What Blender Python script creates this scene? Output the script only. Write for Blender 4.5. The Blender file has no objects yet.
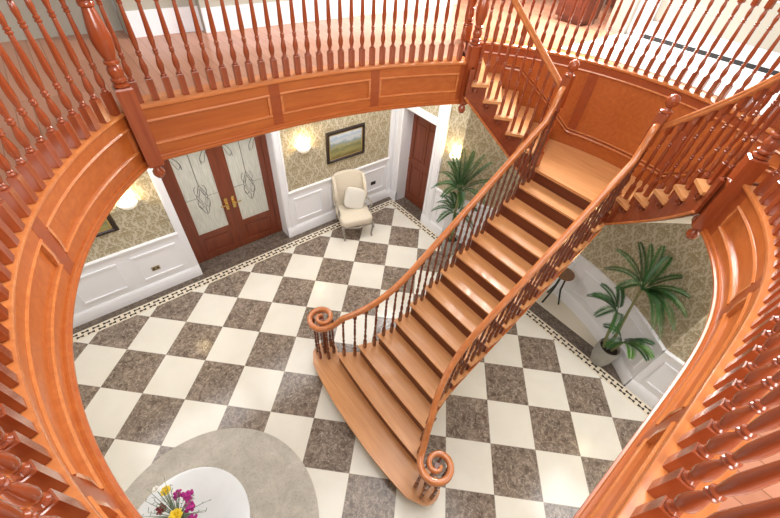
import bpy, bmesh, math, random
from mathutils import Vector, Matrix
random.seed(7)
PI = math.pi
scn = bpy.context.scene
col = scn.collection
H = 0.187                 # riser
ZL, ZG = 14 * H, 3.74     # half landing, gallery floor
YC = -2.5                 # axis of the hall

# ------------------------------------------------------------------ materials
def new_mat(name):
    m = bpy.data.materials.new(name); m.use_nodes = True
    nt = m.node_tree
    b = nt.nodes['Principled BSDF']
    return m, nt, b
def N(nt, t, **kw):
    n = nt.nodes.new(t)
    for k, v in kw.items():
        if k in n.inputs: n.inputs[k].default_value = v
        else: setattr(n, k, v)
    return n
def math_n(nt, op, a, b=None, c=None):
    n = nt.nodes.new('ShaderNodeMath'); n.operation = op
    for i, v in enumerate((a, b, c)):
        if v is None: continue
        if isinstance(v, (int, float)): n.inputs[i].default_value = v
        else: nt.links.new(v, n.inputs[i])
    return n.outputs[0]
def ramp(nt, fac, stops):
    r = nt.nodes.new('ShaderNodeValToRGB')
    while len(r.color_ramp.elements) < len(stops): r.color_ramp.elements.new(0.5)
    for e, (p, c) in zip(r.color_ramp.elements, stops):
        e.position = p; e.color = (*c, 1)
    nt.links.new(fac, r.inputs[0]); return r.outputs[0]
def mixc(nt, fac, a, b):
    n = nt.nodes.new('ShaderNodeMix'); n.data_type = 'RGBA'
    if isinstance(fac, (int, float)): n.inputs[0].default_value = fac
    else: nt.links.new(fac, n.inputs[0])
    for i, v in ((6, a), (7, b)):
        if isinstance(v, tuple): n.inputs[i].default_value = (*v, 1)
        else: nt.links.new(v, n.inputs[i])
    return n.outputs[2]
def objco(nt): return nt.nodes.new('ShaderNodeTexCoord').outputs['Object']
def mapped(nt, scale, src=None):
    m = nt.nodes.new('ShaderNodeMapping'); m.inputs['Scale'].default_value = scale
    nt.links.new(src or objco(nt), m.inputs[0]); return m.outputs[0]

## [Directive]
Emit the lines of the material exactly, from its first line to the line containing "of the hall", inclusive; leave every picture out.

## [Exercise result]
What Blender Python script creates this scene? Output the script only. Write for Blender 4.5. The Blender file has no objects yet.
import bpy, bmesh, math, random
from mathutils import Vector, Matrix
random.seed(7)
PI = math.pi
scn = bpy.context.scene
col = scn.collection
H = 0.187                 # riser
ZL, ZG = 14 * H, 3.74     # half landing, gallery floor
YC = -2.5                 # axis of the hall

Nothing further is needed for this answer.